At last week’s GOP presidential debate, Florida Sen. Marco Rubio threw down a generational challenge to Democratic primary front-runner Hillary Rodham Clinton. “How is she gonna lecture me about student loans?” he asked. “I owed over $100,000 just four years ago. If I'm our nominee, we will be the party of the future.”

It could be the back-to-school mood looming across the land. Or it could be the specter of a fresh-faced, 44-year-old Republican presidential candidate resonating with millions of millennials whose futures are being crushed under student loans. Or maybe the millions more Gen-Xers who still haven’t paid off their loans, but something spurred the Democratic candidate to take on student debt this week, before her expected August vacation.

Clinton chose today in Exeter, New Hampshire, (home to one of America’s toniest private prep schools) to unveil an ambitious plan to take $350 million from rich Americans by closing off some tax deductions, and forking it over to the poor and middle class via grants to state colleges and universities for debt-free college financing.

College graduates in America today carry a whopping $1.2 trillion in student loan debt, and 8 million are in default. The class of 2015 was the most indebted class in history, and if current trends continue, they will be surpassed in debt by 2016 grads. The average indebted graduate this year left college owing more than $35,000, twice what graduates owed 20 years ago, according to Mark Kantrowitz, publisher a group of websites about college financing.

The Clinton plan, which her campaign calls “The College Compact,” would provide grants to states that guarantee students could cover tuition at four-year public colleges and universities without taking out loans. In return for that money, states would have to stop trimming their budgets by cutting higher education, and show progress in slowing tuition increases, which have risen 40 percent at public colleges since 2004. The plan doesn’t include tuition caps. Grant sizes would be calculated based in part on the number of low- and middle-income students enrolled. The proposal would also impose penalties on colleges whose graduates cannot repay their loans.

Families would still have to pay what they could, and students would pitch in by working 10 hours a week. The plan also cuts the interest rate on student loans “so the government never profits” when students borrow to pay for living costs or for private college. The Clinton campaign says that change alone would reduce loan payments by tens of billions of dollars, saving individual college graduates thousands of dollars over the life of the loans.

The plan also allows for refinancing of private loans at lower interest rates; lets students use Pell Grants fully for living expenses; expands the AmeriCorps national service program, which provides an education benefit to 250,000 workers from 75,000 workers. It would also impose penalties on colleges whose graduates cannot repay their loans.

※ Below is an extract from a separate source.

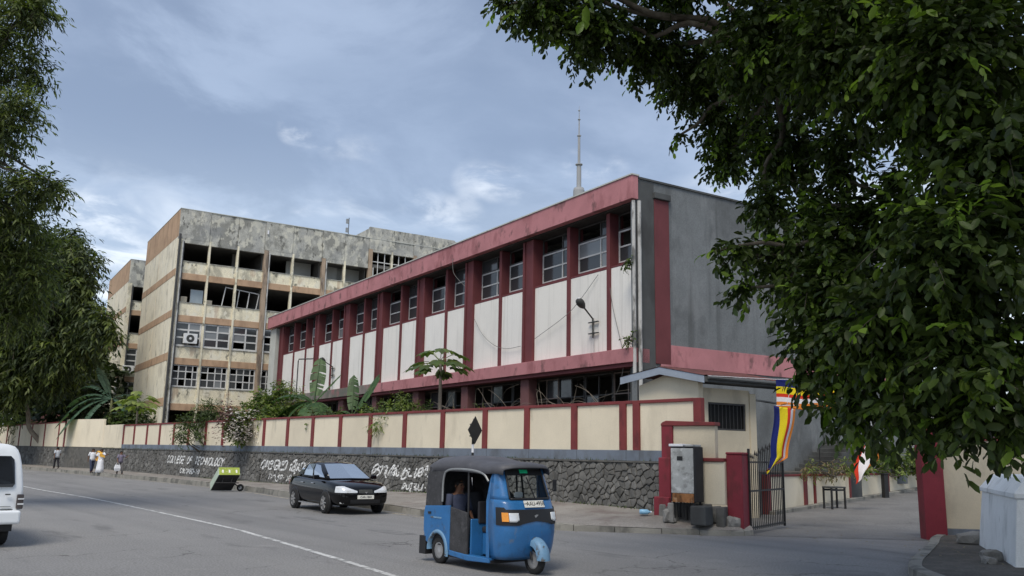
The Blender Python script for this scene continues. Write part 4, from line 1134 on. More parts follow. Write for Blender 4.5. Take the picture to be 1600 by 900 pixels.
# telecom tower far behind
tw = thing("telecom_tower", "slender stepped concrete telecom tower rising behind the red fascia", "tower", (31.28, 400, 0), 0)
MB().lathe([(4.6, 0), (3.1, 60), (2.75, 120), (2.75, 126.8), (2.4, 128.0)], n=16).build("lower_shaft", X['tower'], tw)
MB().lathe([(1.15, 128), (1.1, 139.4)], n=14).build("shaft", X['tower'], tw)
MB().lathe([(1.2, 139.4), (1.75, 139.7), (1.75, 140.1), (.7, 140.4)], n=14).build("collar", X['tower'], tw)
MB().lathe([(.66, 140.4), (.60, 154.2)], n=12).build("shaft", X['tower'], tw)
MB().lathe([(.6, 154.2), (1.0, 154.4), (1.0, 154.8), (.4, 155)], n=12).build("collar", X['tower'], tw)
MB().lathe([(.34, 155), (.30, 162.6)], n=10).build("mast", X['tower'], tw)
MB().lathe([(.3, 162.6), (.68, 162.8), (.68, 163.1), (.2, 163.3)], n=10).build("collar", X['tower'], tw)
MB().lathe([(.2, 163.3), (.16, 167.3), (.5, 167.4), (.5, 167.8), (.1, 168), (.06, 170)], n=8).build("mast", X['tower'], tw)
t = thing("tiled_hut", "low red roofed hut peeping above the left boundary wall", "hut", (-49.3, 95, 0), radians(20))
MB().box(-2.5, 2.5, 0, 3.5, 1.4, 4.3).build("wall", X['cream2'], t)
MB().loft([[(-2.9, -.4, 4.2), (2.9, -.4, 4.2), (2.9, 3.9, 4.2), (-2.9, 3.9, 4.2)], [(-.6, 1.7, 5.5), (.6, 1.7, 5.5), (.6, 1.8, 5.5), (-.6, 1.8, 5.5)]]).build("roof", X['rtile'], t)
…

Clinton comes to the college debt–crisis party later than her two Democratic rivals, who have both already proposed to help college students. Sen. Bernie Sanders would create free public colleges–paid for with $47 billion in federal money and $23 billion from the states. Former Maryland Gov. Martin O’Malley has also proposed a debt-free plan, but has not yet released specifics.

Experts say Clinton’s proposal could go down better with conservatives since it isn’t all about spending and requires families and students chip in for their educations. But Republican presidential hopeful Marco Rubio was on Fox this morning painting the Clinton plan as just another tax increase.

“This is the thing they always do on the left,” Rubio said. “She has to figure out who to raise taxes on—so this is about making doing business in America even more expensive—raising taxes, and then taking all that money and pouring it into an outdated higher education system.”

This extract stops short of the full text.